Below are five statements that you may agree or disagree with. Using the 1-7 scale below, indicate your agreement with each item by placing the appropriate number on the line preceding that item. Please be open and honest in your responding.
- 7 - Strongly agree
- 6 - Agree
- 5 - Slightly agree
- 4 - Neither agree nor disagree
- 3 - Slightly disagree
- 2 - Disagree
- 1 - Strongly disagree
1. In most ways, my life is close to ideal.
2. The conditions of my life are excellent.
3. I am satisfied with my life.
4. So far I have gotten the important things I want in life.
5. If I could live my life over, I would change almost nothing.
Add your answers up and see where you fall:
- 31-35 Extremely satisfied
- 26-30 Satisfied
- 21-25 Slightly satisfied
- 20 Neutral
- 15-19 Slightly dissatisfied
- 10-14 Dissatisfied
- 5-9 Extremely dissatisfied
That's it. My stomach was churning over this dumb thing, like I was really angry about this. Side note: I am an incredibly emotional, anxiety-ridden, short-fused person. When I start to feel things, like my stomach churning with rage, I have to stop and really boil down why I feel that way. So I did.
As I read each question, I didn't know how to respond with anything less than a 7. I mean I am an over thinker, and that's what happened here without a doubt, but in this instance I was thankful. How could I say that the conditions of my life are anything less than excellent? I was sitting in the App State computer lab looking at a 27-inch monitor in a warm room, and when I was done, I was going to walk back to my warm, furnished apartment and make a delicious meal with all of the ingredients in my fridge, and then I was going to lay in my huge, comfy bed and watch Netflix on my Mac.
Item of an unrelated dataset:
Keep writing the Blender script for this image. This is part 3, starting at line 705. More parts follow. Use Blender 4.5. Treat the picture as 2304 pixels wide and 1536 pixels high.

Privilege. This question deserved nothing less than a 7. When asked if my life was close to ideal, or if I was satisfied with my life, I had to think long and hard. I put 7's for these questions, as well. How can I not be satisfied?
Satisfaction:
a. The fulfillment or gratification of a desire, need, or appetite.
b. Pleasure or contentment derived from such gratification.
c. A source or means of gratification.
I'd say that satisfaction comes from the conditions of my life, which are above and beyond what I could ever need. If you do not feel satisfied, write about it. Pray about it. Make a list. You will find a way to feel satisfaction, guaranteed. I started to think about what satisfaction must mean to those in places where they are being persecuted for what they believe, and those who fall asleep hungry or cold, those who have been forced into human trafficking, and those who are completely alone,without hope, and without any resources to provide help. I was thinking about how they would answer these questions. Here in the US, I feel immense financial pressure. Satisfaction stems from money. Wrong. I was thinking about how I would feel if my survey were compared to someone from some third world country and how I would feel if they had put all 7's on their survey and I had put anything less. After I quickly ran through this scenario in my mind, my questions received all 7's.
One particular question really got me: So far I have gotten the important things I want in life...Um. If you read my blog, you know I struggle with want and material desire. I think a lot of the pressure that we feel comes from this idea of want. We want so many things that we can never truly be satisfied. We are trying to fill a hole that can't be filled by all of the things that we want.
I have learned something huge since I moved to Boone: it isn't about what I want. My whole life I have prayed for things like, "God, please keep us safe on this car ride. God, please help me make it through grad school. God, please keep me and my loved ones healthy and safe. God, please don't let this happen or God, please don't let that happen." I have a new prayer. My prayer is that God will work how He sees best fit, which ultimately He will. It may not be what I want, and the results may be devastating, but I have to be okay with that. He knows what is best for me and I take great comfort in that. When I realize all of these things, I can feel the pressure melt away. It will never be about what I want, and thank God, really. I am only human and relying on myself, or anyone else, or material needs will always leave me wanting. I'm tired of wanting. I am deeply satisfied with the conditions of my life and the comfort that I find through Jesus Christ.
Overriding selfishness and self desire takes work. I mean constant work. It goes against human nature and it is HARD. I'm a firm believer that self-reflection is crucial. I recognize that maybe my thought process was a little different from others when taking this survey, but I think it's necessary.
Readers, I hope you feel comfort and I hope you feel satisfaction. Sometimes we get clouded by all of the things that are going on in our lives, I know. Sift through the fog of worry, doubt, and fear and recognize all that we have. Forgive those who are hurting you and it will set you free. Look past everything that is weighing you down and realize the immense satisfaction that you have been blessed with. Lying underneath of it all is hope and new found joy in the simple things.
Now go make a sandwich or order some takeout. It's lunchtime and I'm hungry, so I'm going to eat because I can. Here's to 7's all around, people.
Romans 15:13
"May the God of hope fill you with all joy and peace as you trust in Him, so that you may overflow with hope by the power of the Holy Spirit."